* [AIM]
Reproduce each of the lines word for word.

* [PROVIDED DATA]
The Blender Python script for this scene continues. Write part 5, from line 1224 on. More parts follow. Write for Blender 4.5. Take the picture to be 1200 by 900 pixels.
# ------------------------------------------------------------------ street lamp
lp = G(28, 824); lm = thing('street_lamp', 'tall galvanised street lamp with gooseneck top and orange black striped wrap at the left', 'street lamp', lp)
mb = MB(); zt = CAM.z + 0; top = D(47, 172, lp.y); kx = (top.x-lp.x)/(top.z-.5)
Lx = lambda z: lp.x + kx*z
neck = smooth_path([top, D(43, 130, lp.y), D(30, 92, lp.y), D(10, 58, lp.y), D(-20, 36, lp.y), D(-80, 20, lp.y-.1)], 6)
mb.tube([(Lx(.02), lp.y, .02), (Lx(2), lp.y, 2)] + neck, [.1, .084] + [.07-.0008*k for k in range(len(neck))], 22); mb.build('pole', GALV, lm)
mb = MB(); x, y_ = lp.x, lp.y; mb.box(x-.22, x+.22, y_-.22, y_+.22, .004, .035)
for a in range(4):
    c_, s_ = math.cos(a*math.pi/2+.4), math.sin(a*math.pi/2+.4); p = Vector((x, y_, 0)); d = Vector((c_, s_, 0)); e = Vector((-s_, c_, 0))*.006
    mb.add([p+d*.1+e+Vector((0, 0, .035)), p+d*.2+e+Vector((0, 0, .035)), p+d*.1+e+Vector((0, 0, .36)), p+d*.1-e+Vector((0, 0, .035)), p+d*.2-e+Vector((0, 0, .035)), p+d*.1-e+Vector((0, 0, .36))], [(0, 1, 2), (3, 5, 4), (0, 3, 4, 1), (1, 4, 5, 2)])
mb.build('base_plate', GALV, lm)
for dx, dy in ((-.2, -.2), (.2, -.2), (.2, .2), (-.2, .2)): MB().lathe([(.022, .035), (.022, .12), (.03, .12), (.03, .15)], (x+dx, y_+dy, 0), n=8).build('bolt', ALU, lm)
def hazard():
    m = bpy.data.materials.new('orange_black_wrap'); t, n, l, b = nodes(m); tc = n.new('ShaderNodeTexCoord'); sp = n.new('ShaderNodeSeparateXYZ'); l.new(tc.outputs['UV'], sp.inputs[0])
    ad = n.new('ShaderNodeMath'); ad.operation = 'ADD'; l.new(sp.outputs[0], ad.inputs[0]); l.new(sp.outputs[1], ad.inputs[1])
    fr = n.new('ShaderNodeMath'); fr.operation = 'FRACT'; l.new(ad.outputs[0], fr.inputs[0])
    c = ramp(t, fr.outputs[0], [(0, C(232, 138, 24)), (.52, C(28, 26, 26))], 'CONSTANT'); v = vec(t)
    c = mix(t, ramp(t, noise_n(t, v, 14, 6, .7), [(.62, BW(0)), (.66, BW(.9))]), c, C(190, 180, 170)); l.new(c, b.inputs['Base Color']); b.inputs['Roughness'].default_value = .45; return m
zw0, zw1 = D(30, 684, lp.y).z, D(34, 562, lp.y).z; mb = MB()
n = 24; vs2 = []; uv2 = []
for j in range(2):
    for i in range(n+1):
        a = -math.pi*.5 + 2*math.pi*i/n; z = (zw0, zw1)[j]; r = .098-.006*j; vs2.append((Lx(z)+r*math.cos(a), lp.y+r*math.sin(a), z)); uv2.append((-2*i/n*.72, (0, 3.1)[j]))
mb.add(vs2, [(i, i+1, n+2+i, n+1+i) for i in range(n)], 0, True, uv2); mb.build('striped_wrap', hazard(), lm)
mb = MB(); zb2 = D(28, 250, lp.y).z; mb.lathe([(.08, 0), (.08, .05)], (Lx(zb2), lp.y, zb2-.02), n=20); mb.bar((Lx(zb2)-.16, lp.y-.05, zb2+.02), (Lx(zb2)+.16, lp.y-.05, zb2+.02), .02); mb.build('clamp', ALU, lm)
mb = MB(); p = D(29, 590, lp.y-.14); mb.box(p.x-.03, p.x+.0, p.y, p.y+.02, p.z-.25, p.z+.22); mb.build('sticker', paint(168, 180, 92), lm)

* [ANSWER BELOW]
The Blender Python script for this scene continues. Write part 5, from line 1224 on. More parts follow. Write for Blender 4.5. Take the picture to be 1200 by 900 pixels.
# ------------------------------------------------------------------ street lamp
lp = G(28, 824); lm = thing('street_lamp', 'tall galvanised street lamp with gooseneck top and orange black striped wrap at the left', 'street lamp', lp)
mb = MB(); zt = CAM.z + 0; top = D(47, 172, lp.y); kx = (top.x-lp.x)/(top.z-.5)
Lx = lambda z: lp.x + kx*z
neck = smooth_path([top, D(43, 130, lp.y), D(30, 92, lp.y), D(10, 58, lp.y), D(-20, 36, lp.y), D(-80, 20, lp.y-.1)], 6)
mb.tube([(Lx(.02), lp.y, .02), (Lx(2), lp.y, 2)] + neck, [.1, .084] + [.07-.0008*k for k in range(len(neck))], 22); mb.build('pole', GALV, lm)
mb = MB(); x, y_ = lp.x, lp.y; mb.box(x-.22, x+.22, y_-.22, y_+.22, .004, .035)
for a in range(4):
    c_, s_ = math.cos(a*math.pi/2+.4), math.sin(a*math.pi/2+.4); p = Vector((x, y_, 0)); d = Vector((c_, s_, 0)); e = Vector((-s_, c_, 0))*.006
    mb.add([p+d*.1+e+Vector((0, 0, .035)), p+d*.2+e+Vector((0, 0, .035)), p+d*.1+e+Vector((0, 0, .36)), p+d*.1-e+Vector((0, 0, .035)), p+d*.2-e+Vector((0, 0, .035)), p+d*.1-e+Vector((0, 0, .36))], [(0, 1, 2), (3, 5, 4), (0, 3, 4, 1), (1, 4, 5, 2)])
mb.build('base_plate', GALV, lm)
for dx, dy in ((-.2, -.2), (.2, -.2), (.2, .2), (-.2, .2)): MB().lathe([(.022, .035), (.022, .12), (.03, .12), (.03, .15)], (x+dx, y_+dy, 0), n=8).build('bolt', ALU, lm)
def hazard():
    m = bpy.data.materials.new('orange_black_wrap'); t, n, l, b = nodes(m); tc = n.new('ShaderNodeTexCoord'); sp = n.new('ShaderNodeSeparateXYZ'); l.new(tc.outputs['UV'], sp.inputs[0])
    ad = n.new('ShaderNodeMath'); ad.operation = 'ADD'; l.new(sp.outputs[0], ad.inputs[0]); l.new(sp.outputs[1], ad.inputs[1])
    fr = n.new('ShaderNodeMath'); fr.operation = 'FRACT'; l.new(ad.outputs[0], fr.inputs[0])
    c = ramp(t, fr.outputs[0], [(0, C(232, 138, 24)), (.52, C(28, 26, 26))], 'CONSTANT'); v = vec(t)
    c = mix(t, ramp(t, noise_n(t, v, 14, 6, .7), [(.62, BW(0)), (.66, BW(.9))]), c, C(190, 180, 170)); l.new(c, b.inputs['Base Color']); b.inputs['Roughness'].default_value = .45; return m
zw0, zw1 = D(30, 684, lp.y).z, D(34, 562, lp.y).z; mb = MB()
n = 24; vs2 = []; uv2 = []
for j in range(2):
    for i in range(n+1):
        a = -math.pi*.5 + 2*math.pi*i/n; z = (zw0, zw1)[j]; r = .098-.006*j; vs2.append((Lx(z)+r*math.cos(a), lp.y+r*math.sin(a), z)); uv2.append((-2*i/n*.72, (0, 3.1)[j]))
mb.add(vs2, [(i, i+1, n+2+i, n+1+i) for i in range(n)], 0, True, uv2); mb.build('striped_wrap', hazard(), lm)
mb = MB(); zb2 = D(28, 250, lp.y).z; mb.lathe([(.08, 0), (.08, .05)], (Lx(zb2), lp.y, zb2-.02), n=20); mb.bar((Lx(zb2)-.16, lp.y-.05, zb2+.02), (Lx(zb2)+.16, lp.y-.05, zb2+.02), .02); mb.build('clamp', ALU, lm)
mb = MB(); p = D(29, 590, lp.y-.14); mb.box(p.x-.03, p.x+.0, p.y, p.y+.02, p.z-.25, p.z+.22); mb.build('sticker', paint(168, 180, 92), lm)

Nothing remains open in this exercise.